Issues associated with Interdependence:
Interdependence can cause issues for dependent countries due to unequal flows. The global flows of people (labour), money (capital), ideas, and tech are not equal around the world, sometimes countries give more, sometimes countries receive more.
Unequal flows of people:
The flow of people globally is unequal. More people leave low income countries than enter low income countries. On the contrary, more people enter higher income countries than they leave.
Benefits of unequal flows of people
Migrant workers become an important part of the host country as they become intertwined in work forces and take jobs that must be done, but are ‘unwanted’ by others. For example, 44% of the cleaning workforce in London is made up of ethnic minorities.
Remittances (migrants sending money back home) can boost growth and development in LDE and EME countries e.g. India is the largest recipient of remittances receiving over $100 billion in 2022
Refugees can find safety from conflict, disaster, or persecution e.g. Ukrainians fleeing the Russian invasion
Problems with unequal flows of people:
LDE countries may suffer from brain drain e.g. health professionals such as doctors and nurses leaving countries like Nigeria
Host countries may become dependent on the migrant workers, and this causes issues if there is a change in circumstances.
Countries that migrants originate from may become dependent on remittances.
Migrants become more vulnerable to exploitation such as poor work conditions and low wages.
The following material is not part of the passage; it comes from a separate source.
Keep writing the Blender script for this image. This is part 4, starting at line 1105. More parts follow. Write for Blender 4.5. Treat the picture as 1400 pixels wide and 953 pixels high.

E.g. an estimated 1200 migrant workers have died in Qatar while building for the 2022 world cup.
Unequal flows of money/ capital
Foreign Direct Investment, aid, remittances all flow into low income countries, whereas the flows of money into high income countries are majorly repatriation of profits/product sales.
Benefits of unequal flows of money/ capital
Improved quality of life due to more job opportunities and better infrastructure e.g. China has invested in high-speed rail links in East Africa which has boosted trade and business opportunities
Economic growth and development due to FDI, aid and remittances e.g. remittances account for 2-4% of India’s GDP
To the country sending money, there are also benefits. Richer countries can take advantage of lower labour costs, maximising their profits.
Problems with unequal flows of money/ capital
Companies in low income countries operating from high income countries can create dependencies for workers. They are dependent on the higher wages, meaning they must subject themselves to dangerous situations.
Local businesses may struggle to compete with TNCs e.g. smaller retail companies may close if a Walmart opens nearby
Foreign Aid can cause issues, as it can reduce incentive for governments to help their own countries.